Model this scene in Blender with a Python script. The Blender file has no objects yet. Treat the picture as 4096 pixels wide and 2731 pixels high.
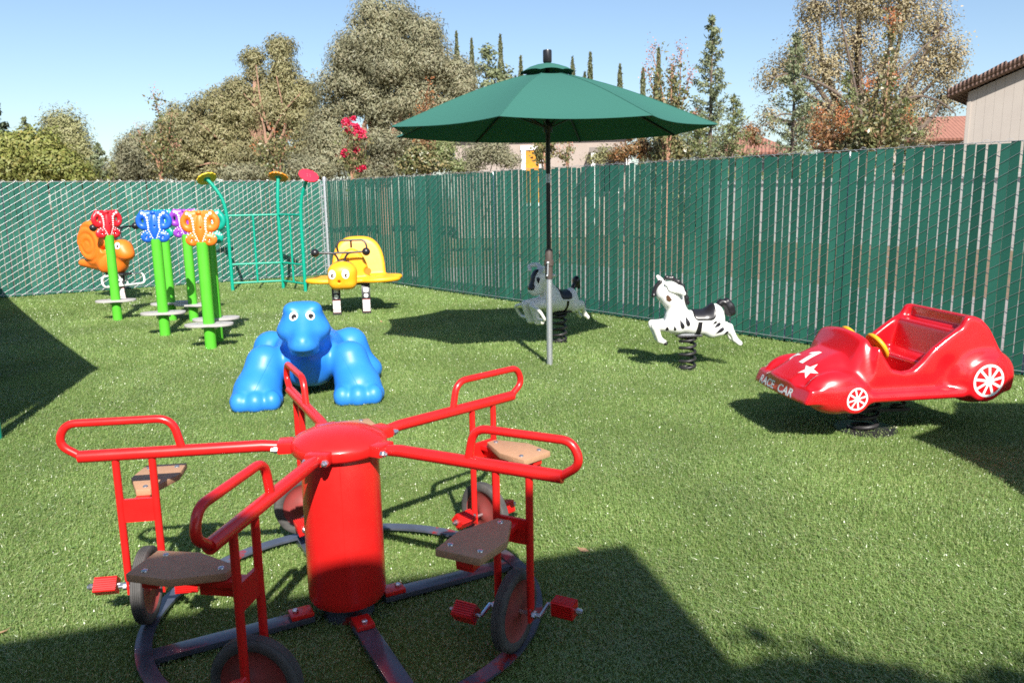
import bpy, bmesh, math, random
import numpy as np
from mathutils import Vector, Matrix
from mathutils.bvhtree import BVHTree
R = math.radians
PI = math.pi
rng = np.random.default_rng(7)
random.seed(7)
S = bpy.context.scene
C = S.collection

# ------------------------------------------------------------------ camera, sky, sun, exposure
CAMH = 1.6
F_PX, PITCH, ROLL = 3146.99, 0.1819, -0.0164          # focal length in pixels of the 4096 wide photo
_c, _s = math.cos(PITCH), math.sin(PITCH)
fwd = Vector((0, _c, -_s)); up0 = Vector((0, _s, _c)); rt0 = Vector((1, 0, 0))
rt = rt0 * math.cos(ROLL) + up0 * math.sin(ROLL)
upv = -rt0 * math.sin(ROLL) + up0 * math.cos(ROLL)
cam = bpy.data.cameras.new('camera'); camo = bpy.data.objects.new('camera', cam); C.objects.link(camo)
cam.sensor_width = 36; cam.lens = F_PX / 4096 * 36; cam.clip_start = 0.05; cam.clip_end = 2000
M3 = Matrix((rt, upv, -fwd)).transposed()
camo.matrix_world = Matrix.Translation((0, 0, CAMH)) @ M3.to_4x4()
S.camera = camo

SUN_AZ, SUN_EL = R(-12.8), R(39.6)                     # shadows fall towards SUN_AZ (from +Y)
to_sun = Vector((-math.sin(SUN_AZ) * math.cos(SUN_EL), -math.cos(SUN_AZ) * math.cos(SUN_EL), math.sin(SUN_EL)))
w = bpy.data.worlds.new('World'); S.world = w; w.use_nodes = True
nt = w.node_tree; bg = nt.nodes['Background']
sky = nt.nodes.new('ShaderNodeTexSky'); sky.sky_type = 'NISHITA'; sky.sun_disc = False
sky.sun_elevation = SUN_EL; sky.sun_rotation = math.atan2(to_sun.x, to_sun.y)
sky.air_density = 1.0; sky.dust_density = 0.9; sky.ozone_density = 2.6
nt.links.new(sky.outputs[0], bg.inputs[0]); bg.inputs[1].default_value = 0.086
sl = bpy.data.lights.new('sun', 'SUN'); sl.energy = 4.8; sl.angle = R(0.55); sl.color = (1, 0.95, 0.87)
so = bpy.data.objects.new('sun', sl); C.objects.link(so)
so.rotation_euler = (-to_sun).to_track_quat('-Z', 'Y').to_euler(); so.location = (2, -6, 12)
S.view_settings.view_transform = 'Standard'; S.view_settings.look = 'None'
S.view_settings.exposure = 0.92; S.view_settings.gamma = 1
S.render.engine = 'CYCLES'
S.cycles.use_denoising = False; S.cycles.filter_width = 1.7; S.cycles.max_bounces = 6; S.cycles.transparent_max_bounces = 6; S.cycles.caustics_reflective = False

# ------------------------------------------------------------------ helpers: points seen in the photo
def ray(px, py):                                        # pixel of a 2352 wide view of the photo
    x = (px * 4096 / 2352 - 2048) / F_PX; y = -(py * 4096 / 2352 - 1365.5) / F_PX
    return fwd + rt * x + upv * y
def at(px, py, Y):
    d = ray(px, py); return Vector((0, 0, CAMH)) + d * (Y / d.y)
def ground(px, py, z=0.0):
    d = ray(px, py); return Vector((0, 0, CAMH)) + d * ((z - CAMH) / d.z)

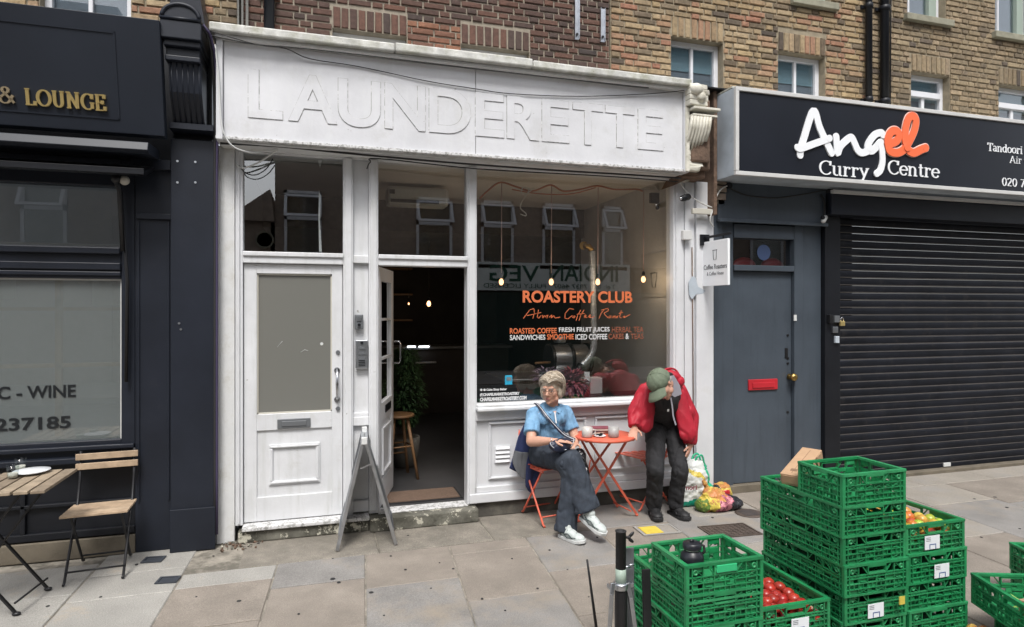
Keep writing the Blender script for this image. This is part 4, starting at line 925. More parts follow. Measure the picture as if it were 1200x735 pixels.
for ch, a, b, o_ in LT:
    pa, pb = (240 if not o_ else 540) + a / 3.675, (240 if not o_ else 540) + b / 3.675
    x0, x1 = FX(pa, YS - .01), FX(pb, YS - .01); mb = MB(); lo = -.008 if ch == 'U' else 0
    put_text(mb, ch, (x0, YS, lz0 + lo), (x1 - x0, 0, 0), (0, 0, lz1 - lz0 - lo), (0, -.006, 0), .018, 0, 1)
    e_ = .0035; put_text(mb, ch, (x0 - e_, YS, lz0 + lo - e_), (x1 - x0 + 2 * e_, 0, 0), (0, 0, lz1 - lz0 - lo + 2 * e_), (0, -.0012, 0), .026, 1, 1); mb.build('letter', ['white_fascia', 'crack_dirt'], t)
# cables on the sign
def wire(label, pts, r, m='cord_black', name='cable'):
    pts = catmull([Vector(p) for p in pts], 4); mb = MB(); mb.tube(pts, r, 6); P = pts[0]; return base(tag(mb.build(name, m), label, 'cable'), tuple(P))
def swag(a, b, n=10, sag=.03): a = Vector(a); b = Vector(b); return [a.lerp(b, i / n) - Vector((0, 0, sag * 4 * (i / n) * (1 - i / n))) for i in range(n + 1)]
wire('thin black wire sagging across the top of the launderette sign', [FV(245, 36, -.37), FV(300, 52, -.35), FV(335, 57, -.30), FV(363, 69, -.27), FV(420, 78, -.262), FV(500, 95, -.262), FV(556, 104, -.262), FV(600, 110, -.262), FV(680, 113, -.262), FV(760, 110, -.27), FV(802, 106, -.31)], .0035)
wire('bundle of black cables running under the lower edge of the white sign', [FV(258, 168, -.22), FV(330, 172, -.2), FV(420, 181, -.19), FV(520, 190, -.2), FV(640, 199, -.2), FV(740, 205, -.19), FV(798, 209, -.2)], .008)
wire('second black cable running under the lower edge of the white sign, below the bundle', [FV(430, 198, -.06), FV(434, 190, -.1), FV(445, 186, -.15), FV(560, 198, -.16), FV(700, 206, -.17), FV(795, 213, -.17)], .005)
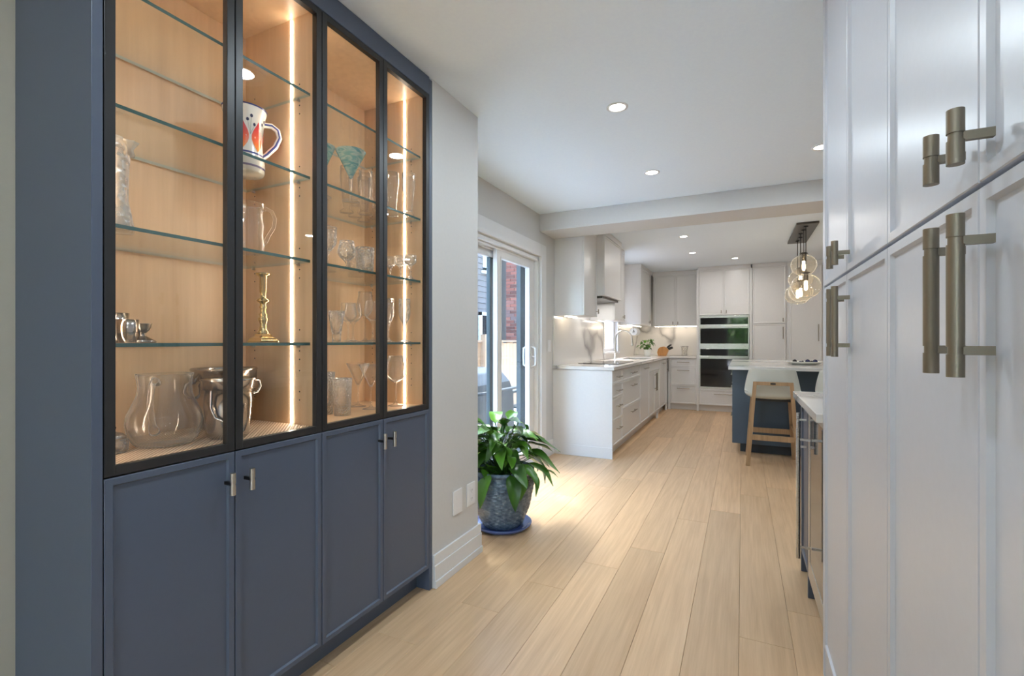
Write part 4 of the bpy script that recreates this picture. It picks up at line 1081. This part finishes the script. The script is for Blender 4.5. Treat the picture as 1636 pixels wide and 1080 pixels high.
vessel('crystal_goblet', -1.535, 1.43, Z2, stemware(.182, .105, .036, .036, .5, .034), M['crystal'], 'tall crystal goblet at the near end of the third shelf', 'glass', 40, fl(12, .03, .09, .15))
vessel('crystal_snifter', -1.445, 1.446, Z2, stemware(.120, .085, .028, .036, .45, .028), M['crystal'], 'short crystal snifter in front of the tall goblet', 'glass', 40)
vessel('crystal_tumbler', -1.425, 1.528, Z2, tumbler(.105, .034, .039, .004, .014), M['crystal'], 'wide cut crystal tumbler at the front of the third shelf', 'glass', 40, fl(12, .03, .005, .08))
vessel('crystal_tumbler', -1.545, 1.60, Z2, tumbler(.105, .034, .039, .004, .014), M['crystal'], 'cut crystal tumbler behind the front one on the third shelf', 'glass', 40, fl(12, .03, .005, .08))
for x, y, lab in ((-1.505, 1.782, 'small crystal coupe at the back of the three by the light strip'), (-1.445, 1.782, 'small crystal coupe in the middle of the three by the light strip'), (-1.388, 1.782, 'small crystal coupe at the front of the three by the light strip')):
    vessel('crystal_coupe', x, y, Z2, stemware(.112, .052, .028, .028, .5, .024), M['crystal'], lab, 'glass', 32, fl(10, .03, .06, .1))
Z3 = 1.7576
def teal_martini(x, y, rim, h, lab):
    r = thing('teal_martini_glass', (x, y, Z3), lab, 'glass')
    b0 = h - .112
    MB().lathe(bowl([(rim * u + .004, b0 + .112 * u) for u in (0, .2, .4, .6, .8, 1)], .002) + [(0, b0 + .004)], x, y, Z3, 40).build('bowl', M['teal'], r)
    MB().lathe([(0, 0), (.036, 0), (.036, .002), (.016, .007), (.006, .012), (.0035, .02), (.0035, b0 - .006), (.006, b0 - .0005), (0, b0 - .0003)], x, y, Z3, 28).build('stem', M['glass'], r)
teal_martini(-1.455, 1.478, .056, .205, 'teal swirled martini glass, the one seen whole')
teal_martini(-1.52, 1.388, .046, .205, 'teal swirled martini glass half hidden by the black door frame')
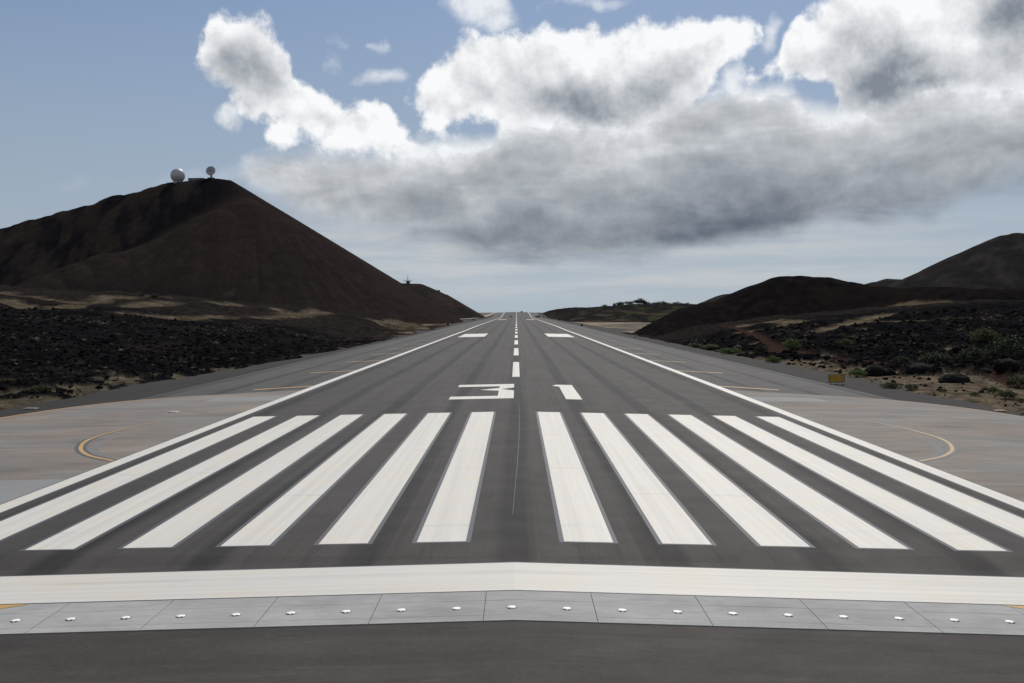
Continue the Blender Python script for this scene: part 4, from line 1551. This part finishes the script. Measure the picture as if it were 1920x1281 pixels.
for px, py, w, col, lab in ((58, 767, 1.15, (0.24, 0.20, 0.16), 'small flat cover plate lying on the verge by the lava'),
                            (326, 773.5, 0.75, (0.42, 0.42, 0.41), 'small pale cover plate on the concrete pad'),
                            (1875, 771, 0.95, (0.34, 0.24, 0.10), 'small yellowish cover plate on the verge beyond the pad corner')):
    x, yy = pave_hit(px, py)
    bm = bmesh.new()
    box(bm, 0, 0, 0.03, w, 0.8, 0.07, 0.02)
    box(bm, 0, 0, 0.075, w * 0.7, 0.45, 0.03, 0.01)
    o = link('cover_plate', from_bm('cover_plate', bm, plain('cover plate', col, 0.7)))
    o.location = (x, yy, float(rz(x, yy)))
    tag(o, lab, 'cover plate', 'cover plates beside the runway')

# ------------------------------------------------------------------ far vehicles at the dip of the runway
M_TYRE = plain('tyre rubber', (0.015, 0.015, 0.016), 0.9)


def vehicle(px, y, L, Hh, col, label, tall=False):
    p = at(px, 594, y)
    x = p.x
    e = empty('truck' if tall else 'car', (x, y, float(rz(x, y)) + 0.01), 0.0)
    tag(e, label, 'vehicle', 'vehicles far down the runway')
    body = plain('vehicle paint', col, 0.45)
    r_ = 0.32 * (1.5 if tall else 1.0)
    bm = bmesh.new()
    if tall:
        box(bm, L * 0.12, 0, r_ + Hh * 0.42, L * 0.72, 2.4, Hh * 0.78, 0.06)
    else:
        box(bm, 0, 0, r_ + Hh * 0.22, L, 1.8, Hh * 0.42, 0.08)
    link('body', from_bm('body', bm, body), e)
    bm = bmesh.new()
    if tall: box(bm, -L * 0.38, 0, r_ + Hh * 0.32, L * 0.24, 2.3, Hh * 0.62, 0.1)
    else: box(bm, L * 0.06, 0, r_ + Hh * 0.58, L * 0.52, 1.6, Hh * 0.34, 0.14)
    cb = link('cabin', from_bm('cabin', bm, body), e)
    bm = bmesh.new()
    if tall: box(bm, -L * 0.38, -1.16, r_ + Hh * 0.44, L * 0.15, 0.05, Hh * 0.22)
    else: box(bm, L * 0.06, -0.81, r_ + Hh * 0.60, L * 0.42, 0.05, Hh * 0.2)
    link('window', from_bm('window', bm, M_WIN), cb)
    for sx in (-0.33, 0.33):
        for sy in (-0.8, 0.8):
            bm = bmesh.new()
            tube(bm, (sx * L, sy - 0.12, r_), (sx * L, sy + 0.12, r_), r_, None, 16)
            link('wheel', from_bm('wheel', bm, M_TYRE), e)


vehicle(1008.5, 1490, 7.2, 2.6, (0.022, 0.022, 0.020), 'long dark truck parked across the far runway', True)
vehicle(958.0, 1492, 3.6, 1.6, (0.03, 0.03, 0.034), 'small dark car on the far runway beside the centre line')
vehicle(1021.0, 1420, 4.2, 3.6, (0.55, 0.55, 0.54), 'white truck off the far runway end by the tan flat', True)
vehicle(978.0, 1930, 4.4, 2.4, (0.05, 0.06, 0.075), 'tiny dark truck on the runway crest', True)

# pale track climbing beside the far runway
pt_ = [(-60, 1180), (-57, 1320), (-52, 1460), (-47, 1600), (-43, 1760), (-40, 1930)]
bm = bmesh.new()
prev = None
for (x, yy) in pt_:
    v = [bm.verts.new((x + k * 4.0, yy, float(np.interp(yy, KN, KZ)) - 0.4)) for k in (-1, 1)]
    if prev: bm.faces.new((prev[0], prev[1], v[1], v[0]))
    prev = v
o = link('road', from_bm('road', bm, mat_concrete('pale road', (0.20, 0.19, 0.18), (0.22, 0.19, 0.165))))
tag(o, 'pale service road climbing beside the far end of the runway', 'road', kind='structure')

• • • •

- **Set exercise**:
Print the lines from the line with "Continue the Blender" to the line with "tag(o, lab, 'cover" exactly, and print nothing else. Both of those lines are included.

- **Task response**:
Continue the Blender Python script for this scene: part 4, from line 1551. This part finishes the script. Measure the picture as if it were 1920x1281 pixels.
for px, py, w, col, lab in ((58, 767, 1.15, (0.24, 0.20, 0.16), 'small flat cover plate lying on the verge by the lava'),
                            (326, 773.5, 0.75, (0.42, 0.42, 0.41), 'small pale cover plate on the concrete pad'),
                            (1875, 771, 0.95, (0.34, 0.24, 0.10), 'small yellowish cover plate on the verge beyond the pad corner')):
    x, yy = pave_hit(px, py)
    bm = bmesh.new()
    box(bm, 0, 0, 0.03, w, 0.8, 0.07, 0.02)
    box(bm, 0, 0, 0.075, w * 0.7, 0.45, 0.03, 0.01)
    o = link('cover_plate', from_bm('cover_plate', bm, plain('cover plate', col, 0.7)))
    o.location = (x, yy, float(rz(x, yy)))
    tag(o, lab, 'cover plate', 'cover plates beside the runway')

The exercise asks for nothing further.